━━ SOURCE DATA ━━

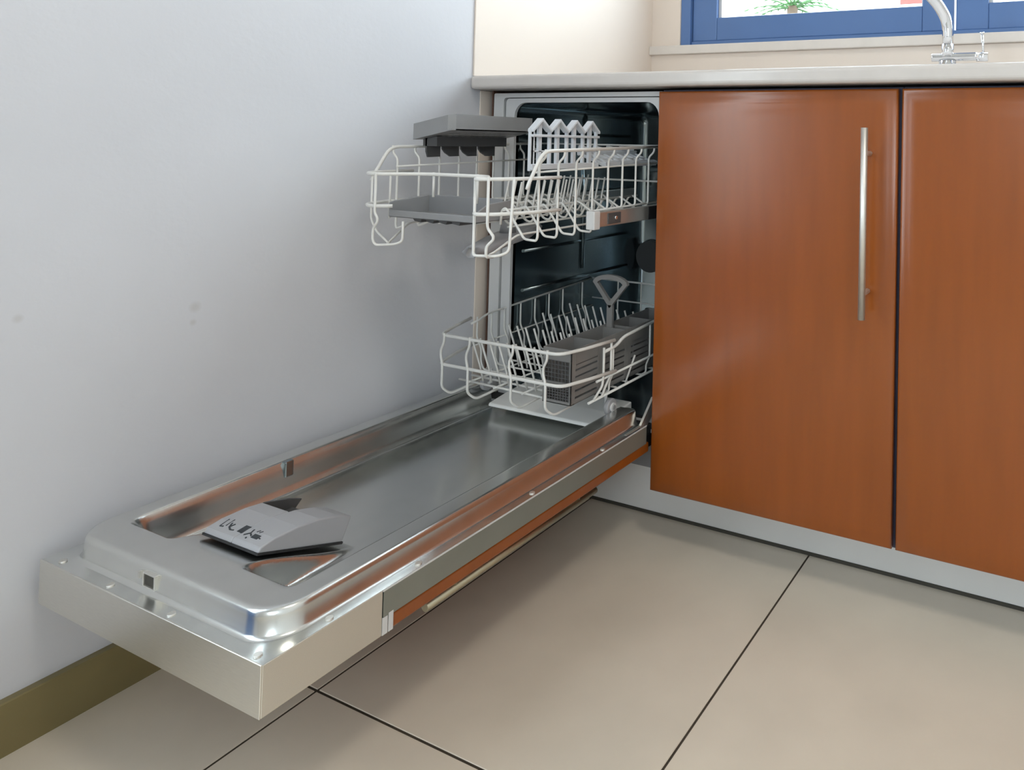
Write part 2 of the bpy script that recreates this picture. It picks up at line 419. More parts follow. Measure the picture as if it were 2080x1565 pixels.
cxz = (0.5*(TX0+TX1), 0.5*(TZ0+TZ1))
vs += [(p[0]+(cxz[0]-p[0])*0.05, TY1, p[1]+(cxz[1]-p[1])*0.05) for p in inner]
fs = [(i, (i+1) % n, (i+1) % n+n, i+n) for i in range(n)]+[(i+n, (i+1) % n+n, (i+1) % n+2*n, i+2*n) for i in range(n)]+[list(range(2*n, 3*n))]
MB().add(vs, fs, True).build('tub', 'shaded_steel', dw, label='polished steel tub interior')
for z in (0.30, 0.70): MB().box(0.10, 0.40, TY1-0.014, TY1-0.002, z, z+0.013).build('tub_rib', 'shaded_steel', dw, bevel=0.003)
# long pressed ribs along the left tub wall
for z in (0.44, 0.53, 0.80):
    MB().tube([(TX0+0.001, 0.09, z), (TX0+0.001, 0.50, z)], 0.004, 8).build('tub_rib', 'shaded_steel', dw)
MB().tube([(TX0+0.004, 0.30, 0.46), (TX0+0.004, 0.30, 0.85)], 0.005, 8).build('water_pipe', 'shaded_steel', dw)
v_ = MB().cyl((0.115, TY1-0.01, 0.46), 'y', 0.045, 0.016, 32).build('vent_cap', 'grey_plastic', dw)
# front frame: outer and inner flange with a groove
FO = rrect(DX0, DX1, 0.150, 0.8880, 0.004); 
m_ = MB(); ring_plate(m_, rrect(DX0, DX1, 0.205, 0.8885, 0.004), rrect(0.0500, 0.4640, 0.212, 0.8790, 0.008), 0.034, 0.060)
m_.build('front_frame', 'frame_plastic', dw)
m_ = MB(); ring_plate(m_, rrect(0.0550, 0.4640, 0.214, 0.8770, 0.010), rrect(0.0800, 0.4560, 0.226, 0.8675, 0.030), 0.036, 0.043)
m_.build('tub_flange', 'frame_plastic', dw)
m_ = MB(); ring_plate(m_, rrect(0.0495, 0.4645, 0.211, 0.8795, 0.008), rrect(0.0660, 0.4560, 0.222, 0.868, 0.028), 0.044, 0.066)
m_.build('door_seal', 'black_rubber', dw)
m_ = MB().box(DX0, DX1, 0.06, 0.57, 0.872, 0.886).box(DX0, DX0+0.004, 0.061, 0.57, 0.11, 0.872).box(DX1-0.004, DX1, 0.061, 0.57, 0.11, 0.872).box(DX0, DX1, 0.568, 0.572, 0.11, 0.872)
m_.box(DX0+0.004, DX1-0.004, 0.10, 0.568, 0.102, 0.20)
m_.build('housing', 'mid_grey_plastic', dw)
# slide rails for the upper rack
for sx, xa, xb in ((1, 0.421, 0.436), (-1, 0.076, 0.091)):
    rl = MB().box(xa, xb, -0.128 if sx > 0 else -0.10, 0.50, 0.6285, 0.6560).build('slide_rail', 'handle_steel', dw, bevel=0.002)
    MB().box(xa-0.002, xb+0.002, -0.142 if sx > 0 else -0.112, -0.124 if sx > 0 else -0.095, 0.6250, 0.6590).build('rail_cap', 'frame_plastic', rl, bevel=0.002)
    if sx > 0:
        MB().box(xb-0.001, xb+0.002, -0.100, -0.060, 0.632, 0.6525).build('rail_stop', 'grey_plastic', rl, bevel=0.001)
        MB().cyl((xb+0.003, -0.078, 0.643), 'x', 0.0035, 0.004, 14).build('rail_bolt', 'chrome', rl)
        MB().box(xb-0.001, xb+0.002, 0.035, 0.10, 0.629, 0.655).build('rail_stop', 'black_rubber', rl)
# door pan: one pressed sheet (ledge, raised rim, basin with a central ramp and two pockets)
RIM, BAS, LED = 0.2640, 0.2130, 0.2345
def zpan(x, y):
    sL = sstep((x-0.071)/0.016); sR = sstep((0.412-x)/0.016)
    sp = sstep((y+0.655)/0.030); st = max(0.0, min(1.0, (y+0.652)/0.150)); st = 0.6*st+0.4*sstep(st)
    mk = sstep((x-0.164)/0.012)*sstep((0.325-x)/0.012)
    d = sL*sR*(mk*st+(1-mk)*sp)
    return RIM-(RIM-BAS)*d
def loop(x0, x1, y0, y1, r):
    """rounded at the front corners (y0), nearly square at the hinge end; constant point count"""
    pts = []
    NS, NL, NC = 120, 190, 14
    def seg(a, b, k): return [(a[0]+(b[0]-a[0])*i/k, a[1]+(b[1]-a[1])*i/k) for i in range(k)]
    def arc(cx, cy, a0, rr): return [(cx+rr*math.cos(R(a0+90*i/NC)), cy+rr*math.sin(R(a0+90*i/NC))) for i in range(NC)]
    rb = min(r, 0.004)
    pts += seg((x0+r, y0), (x1-r, y0), NS) + arc(x1-r, y0+r, -90, r)
    pts += seg((x1, y0+r), (x1, y1-rb), NL) + arc(x1-rb, y1-rb, 0, rb)
    pts += seg((x1-rb, y1), (x0+rb, y1), NS) + arc(x0+rb, y1-rb, 90, rb)
    pts += seg((x0, y1-rb), (x0, y0+r), NL) + arc(x0+r, y0+r, 180, r)
    return pts
spec = [(DX0, DX1, -0.7185, 0.0, 0.001, LED), (0.0345, 0.4535, -0.7040, -0.002, 0.044, LED), (0.0370, 0.4508, -0.7015, -0.003, 0.043, LED+0.0008),
        (0.0390, 0.4485, -0.6992, -0.004, 0.042, LED+0.0045), (0.0405, 0.4468, -0.6975, -0.005, 0.041, 0.2565), (0.0412, 0.4460, -0.6966, -0.005, 0.041, 0.2605),
        (0.0428, 0.4443, -0.6950, -0.006, 0.040, 0.2632), (0.0452, 0.4418, -0.6926, -0.007, 0.039, RIM)]
vs = []; fs = []
for (x0, x1, y0, y1, r, z) in spec:
    for (x, y) in loop(x0, x1, y0, y1, r):
        zz = z
        if y > -0.03 and 0.060 < x < 0.425: zz = min(z, 0.2240)
        vs.append((x, y, zz))
P6 = loop(0.0452, 0.4418, -0.6926, -0.007, 0.039); npt = len(P6)
NIN = 70
for k in range(1, NIN+1):
    t = k/NIN
    for (x, y) in P6:
        cy = max(-0.50, min(-0.20, y)); cx = 0.2435
        px, py = x+(cx-x)*t*0.995, y+(cy-y)*t*0.995
        zz = zpan(px, py)
        vs.append((px, py, zz))
nl = len(spec)+NIN
for i in range(nl-1):
    for k in range(npt):
        fs.append((i*npt+k, i*npt+(k+1) % npt, (i+1)*npt+(k+1) % npt, (i+1)*npt+k))
fs.append([(nl-1)*npt+k for k in range(npt)])
pan = MB().add(vs, fs, True).build('door_pan', 'steel', dw, label='pressed steel inner face of the lowered door')
def screw(x, y, z, parent):
    o = MB().cyl((x, y, z), 'z', 0.0042, 0.0024, 16).build('screw', 'handle_steel', parent); return o
for x, y in ((0.052, -0.7095), (0.165, -0.7110), (0.292, -0.7112), (0.448, -0.7110), (0.4595, -0.6400), (0.4600, -0.5200), (0.4600, -0.3100), (0.4600, -0.1300)):
    screw(x, y, LED+0.0004, pan)
# latch opening on the front wall of the pan
m_ = MB()
for a in ((0.2120, 0.2370, 0.2405, 0.2420), (0.2120, 0.2370, 0.2560, 0.2575), (0.2120, 0.2140, 0.2420, 0.2560), (0.2350, 0.2370, 0.2420, 0.2560)):
    m_.box(a[0], a[1], -0.7015, -0.696, a[2], a[3])
lt = m_.build('latch_frame', 'handle_steel', pan, bevel=0.0004)
MB().box(0.2140, 0.2350, -0.6995, -0.6965, 0.2420, 0.2560).build('latch_slot', 'dark_gap', pan)
MB().box(0.2000, 0.2040, -0.7005, -0.6965, 0.2470, 0.2550).build('latch_clip', 'handle_steel', pan)
# clip on the left rim, screws on the inner right wall
MB().box(0.0700, 0.0810, -0.4480, -0.4340, 0.2380, 0.2630).build('rim_clip', 'shaded_steel', pan, bevel=0.002)
# shell sides and bottom
m_ = MB().box(DX1-0.002, DX1, -0.5760, 0.0, 0.1985, LED-0.0004).box(DX0, DX0+0.002, -0.5760, 0.0, 0.1985, LED-0.0004)
m_.box(DX0+0.002, DX1-0.002, -0.5760, 0.0, 0.1985, 0.2005).box(DX0+0.002, DX1-0.002, -0.002, 0.0, 0.2005, 0.222)
m_.build('door_shell', 'shell_grey', dw, label='grey steel edge of the door')
m_ = MB().box(DX1-0.0005, DX1+0.0010, -0.5775, -0.001, 0.2322, 0.2342)
m_.build('door_edge_strip', 'frame_plastic', dw)
# control panel box at the door's free end (open on top under the pan)
m_ = MB().box(DX0, DX1, -0.7200, -0.7180, 0.1792, 0.2350).box(DX1-0.002, DX1, -0.7180, -0.5775, 0.1792, 0.2340).box(DX0, DX0+0.002, -0.7180, -0.5775, 0.1792, 0.2340)
m_.box(DX0+0.002, DX1-0.002, -0.7180, -0.5775, 0.1792, 0.1812).box(DX0+0.002, DX1-0.002, -0.5795, -0.5775, 0.1812, 0.1985)
cp = m_.build('control_panel', 'brushed_steel', dw, bevel=0.0005, seg=1, label='brushed steel control panel edge')
MB().box(DX1-0.0012, DX1+0.0004, -0.5770, -0.5700, 0.1790, 0.2000).build('end_clip', 'frame_plastic', cp)
MB().box(DX1-0.0012, DX1+0.0004, -0.5685, -0.5620, 0.1790, 0.2020).build('end_clip', 'frame_plastic', cp)
# wooden furniture front below, with its bar handle underneath
wfp = MB().box(DX0+0.003, DX1-0.0015, -0.5610, 0.012, 0.1785, 0.1978).build('furniture_front', 'cherry_wood', dw, bevel=0.003, seg=3, label='reddish wooden furniture panel')
hb = MB().tube([(0.423, -0.475, 0.1430), (0.423, -0.100, 0.1430)], 0.0062, 14).build('handle', 'shaded_handle_steel', wfp, label='brushed steel bar handle')
for y in (-0.425, -0.150):
    MB().tube([(0.423, y, 0.1420), (0.423, y, 0.1790)], 0.0045, 12).build('handle_post', 'shaded_handle_steel', wfp)
# hinges and lip between door and tub
for x0 in (DX1-0.010, DX0+0.004):
    h = MB().prism([(-0.060, 0.2350), (-0.012, 0.2360), (0.030, 0.2780), (0.036, 0.2760), (0.030, 0.2450), (0.004, 0.2250), (-0.060, 0.2300)], 'x', x0, x0+0.005)
    h.build('hinge_arm', 'handle_steel', dw)
m_ = MB().prism([(-0.052, 0.2300), (-0.050, 0.2365), (0.0, 0.2440), (0.060, 0.2490), (0.060, 0.2300), (0.0, 0.2280)], 'x', 0.112, 0.392)
m_.build('tub_lip', 'lip_plastic', dw, bevel=0.003, seg=3, label='pale plastic lip between tub and door')
m_ = MB().box(DX0+0.012, DX1-0.012, 0.002, 0.060, 0.180, 0.2240).build('hinge_cover', 'black_rubber', dw)
m_ = MB().box(DX0+0.01, DX1-0.004, 0.130, 0.20, 0.1030, 0.1800).build('base_tray', 'black_rubber', dw)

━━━

- REQUIREMENTS:
Please take the lines from the beginning of the data above through the line holding "fs = [(i, (i+1)" and transcribe them exactly, without any pictures.

- RESPONSE TO THIS TASK:
Write part 2 of the bpy script that recreates this picture. It picks up at line 419. More parts follow. Measure the picture as if it were 2080x1565 pixels.
cxz = (0.5*(TX0+TX1), 0.5*(TZ0+TZ1))
vs += [(p[0]+(cxz[0]-p[0])*0.05, TY1, p[1]+(cxz[1]-p[1])*0.05) for p in inner]
fs = [(i, (i+1) % n, (i+1) % n+n, i+n) for i in range(n)]+[(i+n, (i+1) % n+n, (i+1) % n+2*n, i+2*n) for i in range(n)]+[list(range(2*n, 3*n))]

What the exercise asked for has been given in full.